On Saturday 13 January 2007 02:07, you wrote:
> On 1/9/07, Lourens Veen <[EMAIL PROTECTED]> wrote:
> > On Tuesday 09 January 2007 04:52, Timothy Miller wrote:
> > > Please have a look at the documentation I just wrote for the
> > > video controller.  I think Patrick especially could help, but
> > > others are familiar with it, and anyone can check for
> > > inconsistenties and general nonsense.
> >
> > First, I would like to say that it's well-written and that the
> > style is excellent. Good work!
>
> Thank you for the feedback!  I've made a number of changes.  Tell me
> what you think.

In summary: it's looking good! Well, that's all I have to say on the 
document itself actually :-).

> > About the licence, I've never heard of the Free Art licence, but
> > perhaps it could be published under the GNU FDL or a Creative
> > Commons licence instead? Those are more widely spread, which would
> > help compatibility. Unless of course there's something in the Free
> > Art licence but not in the others that you really want to have.
>
> When reading about document licenses on Wikipedia, it stated that the
> FSF's recommended document license is the Free Art license.  I guess
> wikipedia is out of date on that.

That sounded interesting, so I had a look around. It seems that the FSF 
is recommending the Free Art licence for works of art, over the 
Creative Commons licences. So if I make a photograph and put it up on 
the web, they recommend me publishing it under the Free Art licence 
rather than a CC licence.
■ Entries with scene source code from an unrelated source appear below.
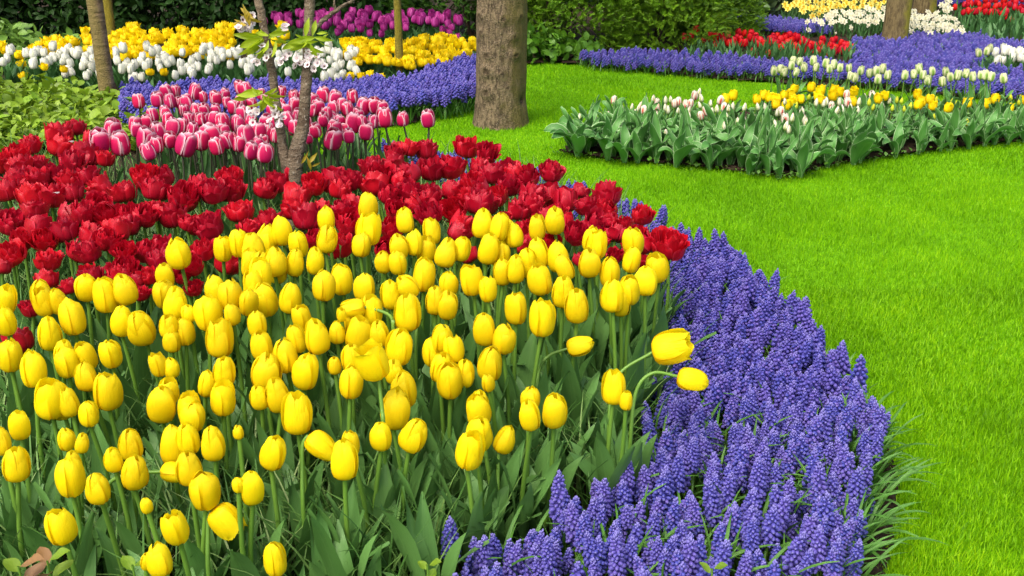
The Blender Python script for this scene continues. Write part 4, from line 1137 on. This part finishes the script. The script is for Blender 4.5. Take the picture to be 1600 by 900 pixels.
def spray(cu, cv, leaves, mat, d=-.05):
    """a fan of long serrated leaves at a twig end: (du,dv end offset in px)"""
    ts = []
    c = at_z(cu, cv, ZC + d)
    more = [(du * rng.uniform(.55, .9) + rng.normal(0, 6), dv * .8 + rng.normal(0, 9), w) for du, dv, w in leaves]
    for i, (du, dv, w) in enumerate(list(leaves) + more):
        c = at_z(cu + du * .18 + rng.normal(0, 7), cv + dv * .18 + rng.normal(0, 4), ZC + d - rng.uniform(0, .03))
        tip = at_z(cu + du, cv + dv, ZC + d - .02 * (i % 3))
        ax = tip - c
        L = np.linalg.norm(ax)
        V, F, A = leaf_t(900 + i, 1.0, w * .74, .0, .7, .35, .03, .3, 5, 9, ([0, .12, .45, .8, 1], [.12, .5, 1, .5, .02]))
        q = Vector((0, 0, 1)).rotation_difference(Vector(ax).normalized())
        # turn the flat of the leaf half upward, half to the viewer
        best = Matrix.Rotation(rng.uniform(-.5, .5) + (math.pi / 2), 3, 'Z')
        M = np.array(q.to_matrix() @ best)
        A[:, 2] = rng.random()
        ts.append((V * L @ M.T + (c - cf), F, A))
    return mk('leaf_spray', [(*merge(*ts), 0)], mat)
ob('leaf_spray', spray(420, 58, [(-52, 18, .20), (-60, -2, .17), (-30, 26, .22), (-18, 42, .2), (26, -16, .2), (34, -8, .17), (30, 12, .2), (8, 34, .2), (-44, 34, .17), (-26, -10, .2)], CLEAF), ch)
ob('leaf_spray', spray(484, 62, [(-48, 16, .2), (28, -12, .2), (36, 2, .18), (10, -34, .2), (20, 22, .2), (-14, 24, .2), (-30, 4, .18), (30, 14, .16)], CLEAF), ch)
ob('leaf_spray', spray(412, 150, [(-50, 10, .2), (-46, -2, .18), (-24, 22, .22), (-8, 30, .2), (24, -6, .2), (38, 6, .16), (30, 26, .2), (-18, -8, .2), (14, 24, .2)], CLEAF), ch)
ob('leaf_spray', spray(394, 38, [(-34, -6, .17), (-22, -28, .16), (-8, -18, .2), (-28, -2, .15)], CBRON), ch)
ob('leaf_spray', spray(478, 262, [(24, -8, .18), (8, 10, .18), (2, -16, .15)], CBRON, -.04), ch)
def blossoms(pts, seed):
    rg = np.random.default_rng(seed)
    ts = []
    for u, v in [(a + rg.normal(0, 4), b + rg.normal(0, 4)) for a, b in pts for _ in range(2)]:
        c = at_z(u, v, ZC - rg.uniform(.03, .08)) - cf
        yaw, ti = rg.uniform(0, 6.28), rg.uniform(.3, 1.6)
        M = rot_zt(np.array([yaw]), np.array([ti]), np.array([-1.57 + rg.normal(0, .8)]))[0]
        for k in range(8):
            V, F, A = tri(leaf_t(int(rg.integers(999)), .0115, .0052, 1.1, .2, .3, .04, .1, 3, 5, ([0, .3, .7, 1], [.25, .8, 1, .35])))
            a = k * .785 + (k % 2) * .2
            cc, s = math.cos(a), math.sin(a)
            A[:, 2] = rg.random()
            ts.append((V @ np.array([[cc, s, 0], [-s, cc, 0], [0, 0, 1]]) @ M.T + c, F, A))
    return mk('blossom_cluster', [(*merge(*ts), 0)], CHB)
for s_, pts in enumerate([[(374, 38), (380, 44), (388, 40), (378, 50), (392, 48), (398, 36), (385, 34)], [(440, 45), (446, 52), (444, 38), (416, 78), (408, 86), (400, 96)], [(450, 92), (458, 98), (466, 94), (472, 98), (444, 100), (480, 92), (488, 98), (455, 88)], [(428, 178), (434, 188), (440, 182), (424, 190), (438, 196)], [(394, 172), (400, 180), (396, 188), (389, 180)], [(484, 90), (494, 86), (498, 96), (490, 102)]]):
    ob('blossom_cluster', blossoms(pts, 20 + s_), ch)
tag(ch, 'young forked cherry tree with white blossom and lime leaves among pink tulips', 'tree')

# hedges and shrubs
HDG = leaf_mat('hedge_leaf', (0.08, 0.22, 0.010), (0.26, 0.46, 0.022), trans=.25, var=.5)
DRK = leaf_mat('dark_hedge_leaf', (0.007, 0.024, 0.005), (0.026, 0.07, 0.012), trans=.12, var=.5, spec=.12)
GCV = leaf_mat('ground_cover_leaf', (0.075, 0.20, 0.010), (0.29, 0.41, 0.025), trans=.3, var=.7)
GRY = leaf_mat('drooping_shrub_leaf', (0.04, 0.10, 0.025), (0.14, 0.22, 0.09), trans=.15, var=.4)
TWIG = bark_mat('twig_bark', (0.03, 0.022, 0.015), (0.07, 0.05, 0.03), (0.1, 0.08, 0.05))

def feather(seed=1):
    """a small spray of narrow leaflets, length 1"""
    ts = []
    rg = np.random.default_rng(seed)
    for i in range(11):
        t = .1 + .09 * i
        for s in (-1, 1) if i < 10 else (0,):
            V, F, A = tri(leaf_t(i, .42 * (1.05 - .6 * t), .055, .9 if s else 0, .2, .2, 0, .1, 3, 3, ([0, .5, 1], [.5, 1, .05])))
            a = 1.57 * s + rg.normal(0, .5)
            c, q = math.cos(a), math.sin(a)
            ts.append((V @ np.array([[c, q, 0], [-q, c, 0], [0, 0, 1]]) + np.array((0, 0, t)), F, A))
    return merge(*ts)

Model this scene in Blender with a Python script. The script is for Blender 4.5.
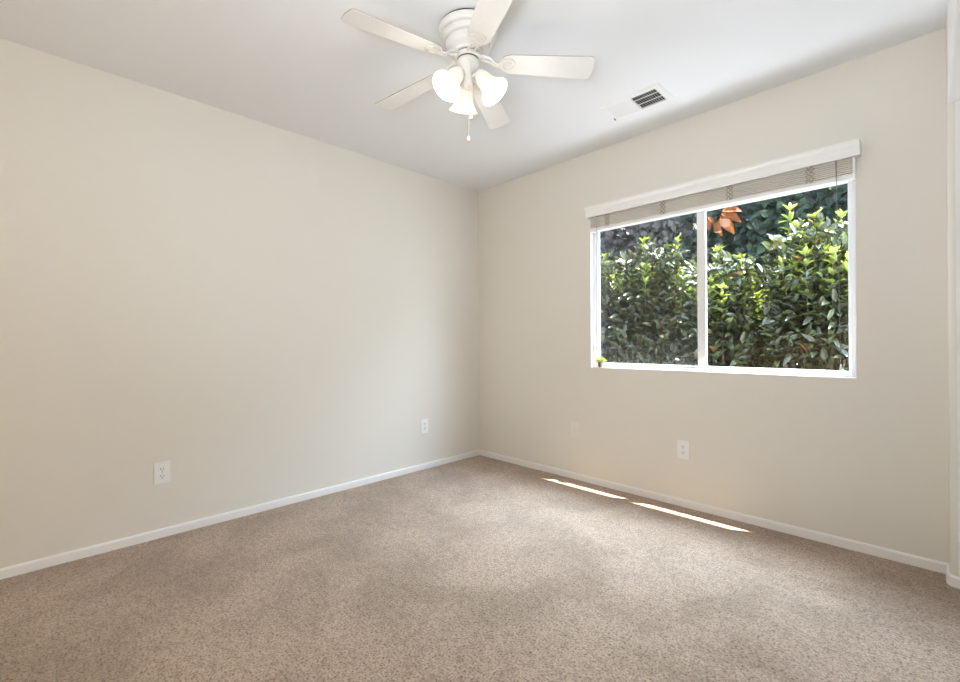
import bpy, bmesh, math, random
import numpy as np
from mathutils import Vector, Matrix

random.seed(7)
rng = np.random.default_rng(11)
S = bpy.context.scene
COL = S.collection
for o in list(bpy.data.objects):
    bpy.data.objects.remove(o)

# ------------------------------------------------------------------ camera
cd = bpy.data.cameras.new('camera')
cam = bpy.data.objects.new('camera', cd)
COL.objects.link(cam)
FPX, YAW, ROLL = 441.84, 0.79347, -0.006918
fw = Vector((-math.sin(YAW), math.cos(YAW), 0))
rt = Vector((math.cos(YAW), math.sin(YAW), 0))
up = Vector((0, 0, 1))
r2 = rt * math.cos(ROLL) + up * math.sin(ROLL)
u2 = -rt * math.sin(ROLL) + up * math.cos(ROLL)
M = Matrix((r2, u2, -fw)).transposed().to_4x4()
M.translation = (2.9369, -2.8734, 1.0554)
cam.matrix_world = M
cd.sensor_fit = 'HORIZONTAL'
cd.sensor_width = 36
cd.lens = FPX * 36 / 960
cd.clip_start = 0.01
S.camera = cam

# ------------------------------------------------------------------ world, sun, lights, exposure
S.view_settings.view_transform = 'Standard'
S.view_settings.look = 'None'
S.view_settings.gamma = 1
S.view_settings.use_curve_mapping = False
S.view_settings.exposure = 0.48

w = bpy.data.worlds.new('world')
S.world = w
w.use_nodes = True
wt = w.node_tree
bg = wt.nodes['Background']
sky = wt.nodes.new('ShaderNodeTexSky')
sky.sky_type = 'NISHITA'
sky.sun_disc = False
sky.sun_elevation = math.radians(68)
sky.sun_rotation = math.radians(60)
wt.links.new(sky.outputs[0], bg.inputs[0])
bg.inputs[1].default_value = 0.3

sun_d = bpy.data.lights.new('sun', 'SUN')
sun_d.energy = 28.0
sun_d.angle = math.radians(0.5)
sun_d.color = (1.0, 0.95, 0.88)
sun = bpy.data.objects.new('sun', sun_d)
COL.objects.link(sun)
sun.rotation_euler = Vector((-0.27, -0.137, -1)).to_track_quat('-Z', 'Y').to_euler()


def area(name, loc, target, sx, sy, power, color):
    d = bpy.data.lights.new(name, 'AREA')
    d.shape = 'RECTANGLE'
    d.size, d.size_y = sx, sy
    d.energy = power
    d.color = color
    o = bpy.data.objects.new(name, d)
    COL.objects.link(o)
    o.location = loc
    o.rotation_euler = (Vector(target) - Vector(loc)).to_track_quat('-Z', 'Y').to_euler()
    return o


# added warm fill panel near the back wall, behind the camera
area('rear_fill', (1.75, -5.0, 0.75), (1.6, -1.6, 2.44), 2.2, 1.3, 13.5, (1.0, 0.66, 0.30))
# added fill panel aimed up at the ceiling from behind the camera
area('ceiling_fill', (2.74, -3.12, 1.20), (2.68, -2.5, 2.44), 0.4, 0.4, 25, (0.82, 0.91, 1.0))
# added cool fill outside, right of the hedge, lighting the left wall
area('side_fill', (3.25, 0.75, 1.75), (0.0, -1.0, 1.15), 0.9, 1.3, 44, (0.74, 0.85, 1.0))
# added panel outside above the window, boosting skylight on the floor
area('sky_fill', (2.45, 0.70, 2.65), (1.85, -1.2, 0.3), 2.4, 0.8, 160, (0.62, 0.80, 1.0)).data.spread = math.radians(125)
# added unseen panel below the sill, brightening the ceiling through the window
area('sill_fill', (2.1, 0.33, 0.60), (2.0, -1.0, 2.44), 2.6, 0.28, 20, (0.85, 0.89, 1.0))

# ------------------------------------------------------------------ helpers


def new_mat(name):
    m = bpy.data.materials.new(name)
    m.use_nodes = True
    nt = m.node_tree
    return m, nt, nt.nodes['Principled BSDF']


def simple(name, col, rough=0.5, metal=0.0, spec=0.5, var=0.0, scale=20, bump=0.0, bscale=200):
    m, nt, b = new_mat(name)
    b.inputs['Roughness'].default_value = rough
    b.inputs['Metallic'].default_value = metal
    b.inputs['Specular IOR Level'].default_value = spec
    b.inputs['Base Color'].default_value = (*col, 1)
    tc = nt.nodes.new('ShaderNodeTexCoord')
    if var > 0:
        n = nt.nodes.new('ShaderNodeTexNoise')
        n.inputs['Scale'].default_value = scale
        n.inputs['Detail'].default_value = 3
        nt.links.new(tc.outputs['Object'], n.inputs['Vector'])
        r = nt.nodes.new('ShaderNodeValToRGB')
        r.color_ramp.elements[0].position = 0.3
        r.color_ramp.elements[1].position = 0.7
        r.color_ramp.elements[0].color = (*[max(0, c * (1 - var)) for c in col], 1)
        r.color_ramp.elements[1].color = (*[min(1, c * (1 + var)) for c in col], 1)
        nt.links.new(n.outputs['Fac'], r.inputs[0])
        nt.links.new(r.outputs[0], b.inputs['Base Color'])
    if bump > 0:
        n2 = nt.nodes.new('ShaderNodeTexNoise')
        n2.inputs['Scale'].default_value = bscale
        n2.inputs['Detail'].default_value = 2
        nt.links.new(tc.outputs['Object'], n2.inputs['Vector'])
        bp = nt.nodes.new('ShaderNodeBump')
        bp.inputs['Strength'].default_value = bump
        bp.inputs['Distance'].default_value = 0.002
        nt.links.new(n2.outputs['Fac'], bp.inputs['Height'])
        nt.links.new(bp.outputs[0], b.inputs['Normal'])
    return m


def obj(name, bm, mat, parent=None, smooth=False, kind=None):
    me = bpy.data.meshes.new(name)
    bm.normal_update()
    bm.to_mesh(me)
    bm.free()
    o = bpy.data.objects.new(name, me)
    COL.objects.link(o)
    me.materials.append(mat)
    if smooth:
        for p in me.polygons:
            p.use_smooth = True
        try:
            me.set_sharp_from_angle(angle=math.radians(40))
        except Exception:
            pass
    if parent is not None:
        o.parent = parent
    if kind:
        o['kind'] = kind
    return o


def thing(name, label, cat, loc=(0, 0, 0), group=None, kind=None):
    o = bpy.data.objects.new(name, None)
    COL.objects.link(o)
    o.location = loc
    o.empty_display_size = 0.05
    if kind:
        o['kind'] = kind
    else:
        o['label'] = label
        o['category'] = cat
    if group:
        o['group'] = group
    return o


def box(bm, x0, x1, y0, y1, z0, z1, bev=0.0, seg=2):
    g = bmesh.ops.create_cube(bm, size=1.0)
    for v in g['verts']:
        v.co = Vector((x0 + (v.co.x + .5) * (x1 - x0), y0 + (v.co.y + .5) * (y1 - y0), z0 + (v.co.z + .5) * (z1 - z0)))
    if bev > 0:
        es = {e for v in g['verts'] for e in v.link_edges}
        bmesh.ops.bevel(bm, geom=list(es), offset=bev, segments=seg, affect='EDGES', profile=0.5)
    return bm


def lathe(bm, prof, seg=48, mat=None):
    """prof: list of (r, z); revolve about z, optional matrix."""
    rings = []
    for r, z in prof:
        if r < 1e-6:
            rings.append([bm.verts.new((0, 0, z))])
        else:
            rings.append([bm.verts.new((r * math.cos(2 * math.pi * k / seg), r * math.sin(2 * math.pi * k / seg), z)) for k in range(seg)])
    for a, b in zip(rings, rings[1:]):
        for k in range(seg):
            k2 = (k + 1) % seg
            if len(a) == 1 and len(b) == 1:
                continue
            if len(a) == 1:
                bm.faces.new((a[0], b[k], b[k2]))
            elif len(b) == 1:
                bm.faces.new((a[k], a[k2], b[0]))
            else:
                bm.faces.new((a[k], a[k2], b[k2], b[k]))
    if mat is not None:
        vs = [v for ring in rings for v in ring]
        bmesh.ops.transform(bm, matrix=mat, verts=vs)
    bmesh.ops.recalc_face_normals(bm, faces=bm.faces[:])
    return bm


def tube(bm, pts, rad, seg=8):
    pts = [Vector(p) for p in pts]
    rads = rad if isinstance(rad, (list, tuple)) else [rad] * len(pts)
    rings = []
    prev = None
    for i, p in enumerate(pts):
        a = pts[max(0, i - 1)]
        b = pts[min(len(pts) - 1, i + 1)]
        t = (b - a).normalized()
        n = prev if prev is not None else (Vector((0, 0, 1)) if abs(t.z) < .9 else Vector((1, 0, 0)))
        n = (n - t * n.dot(t)).normalized()
        prev = n
        bb = t.cross(n)
        rings.append([bm.verts.new(p + (n * math.cos(2 * math.pi * k / seg) + bb * math.sin(2 * math.pi * k / seg)) * rads[i]) for k in range(seg)])
    for a, b in zip(rings, rings[1:]):
        for k in range(seg):
            bm.faces.new((a[k], a[(k + 1) % seg], b[(k + 1) % seg], b[k]))
    bm.faces.new(list(reversed(rings[0])))
    bm.faces.new(rings[-1])
    return bm


def prism(bm, outline, axis_fn):
    """extrude a 2D outline between axis_fn(u,v,0) and axis_fn(u,v,1)."""
    a = [bm.verts.new(axis_fn(u, v, 0)) for u, v in outline]
    b = [bm.verts.new(axis_fn(u, v, 1)) for u, v in outline]
    n = len(outline)
    for k in range(n):
        bm.faces.new((a[k], a[(k + 1) % n], b[(k + 1) % n], b[k]))
    bm.faces.new(list(reversed(a)))
    bm.faces.new(b)
    bmesh.ops.recalc_face_normals(bm, faces=bm.faces[:])
    return bm


B = bmesh.new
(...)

But the section about art licences on the 
FSF's licence page is a different section from the one about 
documentation licences. It doesn't really make sense either, why would 
they recommend the Free Art licence over their own FDL?

> However, reading about the FDL, it doens't sound so good. 
> Apparently, the FDL isn't GPL compatible or vice versa.

Indeed, and it seems that Debian says that it is non-Free and won't 
include works licenced under the GNU FDL. This seems to be a tricky 
problem. The Free Art license, in its preamble, says "This is the basic 
aim of this Free Art License: to promote and protect artistic practice 
freed from the rules of the market economy." I'm not sure that that is 
applicable to us, or necessarily something we would want to align 
ourselves with either.


Perhaps we can enumerate the properties that we want the licence to 
have, and then see if we can find one that matches that as closely as 
possible?

I'd say that at a minimum, the licence should allow verbatim 
distribution, and it should allow the distribution of modified copies 
as long as it was plainly indicated that they were not the original 
document to avoid confusion.

I'm not sure about whether we want a copyleft in there. If it is allowed 
to take a Free Design Hardware chip and put it onto a proprietary 
board, then I don't really see the harm in taking the documentation of 
that chip and making it part of the (proprietary) documentation for the 
board, because the whole thing would be appropriated anyway. On the 
other hand, there's no need to do that, they could just publish the 
(possibly modified) open documentation under the original licence along 
with their own proprietary docs, and refer to it in the secret stuff.